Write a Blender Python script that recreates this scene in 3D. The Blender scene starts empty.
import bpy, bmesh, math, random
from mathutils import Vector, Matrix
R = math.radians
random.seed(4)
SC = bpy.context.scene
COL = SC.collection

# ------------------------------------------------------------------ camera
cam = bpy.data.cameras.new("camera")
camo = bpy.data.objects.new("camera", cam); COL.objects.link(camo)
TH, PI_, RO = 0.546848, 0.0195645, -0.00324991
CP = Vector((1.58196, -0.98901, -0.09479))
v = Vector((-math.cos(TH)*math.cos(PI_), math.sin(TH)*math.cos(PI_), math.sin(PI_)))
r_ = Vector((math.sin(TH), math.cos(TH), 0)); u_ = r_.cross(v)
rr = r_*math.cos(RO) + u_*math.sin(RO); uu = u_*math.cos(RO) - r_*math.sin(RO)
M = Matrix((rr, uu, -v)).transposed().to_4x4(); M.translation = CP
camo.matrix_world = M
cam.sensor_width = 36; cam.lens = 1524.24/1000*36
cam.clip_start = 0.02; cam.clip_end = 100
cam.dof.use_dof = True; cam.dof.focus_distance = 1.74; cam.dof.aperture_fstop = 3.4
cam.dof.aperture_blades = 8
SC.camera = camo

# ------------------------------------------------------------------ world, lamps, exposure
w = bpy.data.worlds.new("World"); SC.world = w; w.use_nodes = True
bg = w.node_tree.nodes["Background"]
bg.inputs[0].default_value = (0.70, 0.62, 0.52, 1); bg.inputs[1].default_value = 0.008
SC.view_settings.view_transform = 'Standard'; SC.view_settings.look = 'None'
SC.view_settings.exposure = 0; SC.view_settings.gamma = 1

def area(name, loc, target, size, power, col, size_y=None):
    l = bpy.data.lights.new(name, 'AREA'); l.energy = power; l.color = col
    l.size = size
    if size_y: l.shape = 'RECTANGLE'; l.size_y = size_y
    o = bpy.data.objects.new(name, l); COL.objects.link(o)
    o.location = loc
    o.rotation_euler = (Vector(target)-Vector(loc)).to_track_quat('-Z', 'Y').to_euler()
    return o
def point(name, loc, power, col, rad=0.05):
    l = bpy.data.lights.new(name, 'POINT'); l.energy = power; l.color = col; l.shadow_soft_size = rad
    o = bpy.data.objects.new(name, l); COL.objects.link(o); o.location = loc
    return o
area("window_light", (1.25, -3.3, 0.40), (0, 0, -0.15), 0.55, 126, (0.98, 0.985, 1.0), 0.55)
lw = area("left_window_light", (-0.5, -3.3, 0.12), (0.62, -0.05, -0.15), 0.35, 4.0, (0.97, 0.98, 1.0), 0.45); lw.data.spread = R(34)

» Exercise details
Everything from the first line of the material through the line containing "SC.view_settings.exposure = 0;" is to be printed exactly; lines after that are to be left out.

» Result of this exercise
Write a Blender Python script that recreates this scene in 3D. The Blender scene starts empty.
import bpy, bmesh, math, random
from mathutils import Vector, Matrix
R = math.radians
random.seed(4)
SC = bpy.context.scene
COL = SC.collection

# ------------------------------------------------------------------ camera
cam = bpy.data.cameras.new("camera")
camo = bpy.data.objects.new("camera", cam); COL.objects.link(camo)
TH, PI_, RO = 0.546848, 0.0195645, -0.00324991
CP = Vector((1.58196, -0.98901, -0.09479))
v = Vector((-math.cos(TH)*math.cos(PI_), math.sin(TH)*math.cos(PI_), math.sin(PI_)))
r_ = Vector((math.sin(TH), math.cos(TH), 0)); u_ = r_.cross(v)
rr = r_*math.cos(RO) + u_*math.sin(RO); uu = u_*math.cos(RO) - r_*math.sin(RO)
M = Matrix((rr, uu, -v)).transposed().to_4x4(); M.translation = CP
camo.matrix_world = M
cam.sensor_width = 36; cam.lens = 1524.24/1000*36
cam.clip_start = 0.02; cam.clip_end = 100
cam.dof.use_dof = True; cam.dof.focus_distance = 1.74; cam.dof.aperture_fstop = 3.4
cam.dof.aperture_blades = 8
SC.camera = camo

# ------------------------------------------------------------------ world, lamps, exposure
w = bpy.data.worlds.new("World"); SC.world = w; w.use_nodes = True
bg = w.node_tree.nodes["Background"]
bg.inputs[0].default_value = (0.70, 0.62, 0.52, 1); bg.inputs[1].default_value = 0.008
SC.view_settings.view_transform = 'Standard'; SC.view_settings.look = 'None'
SC.view_settings.exposure = 0; SC.view_settings.gamma = 1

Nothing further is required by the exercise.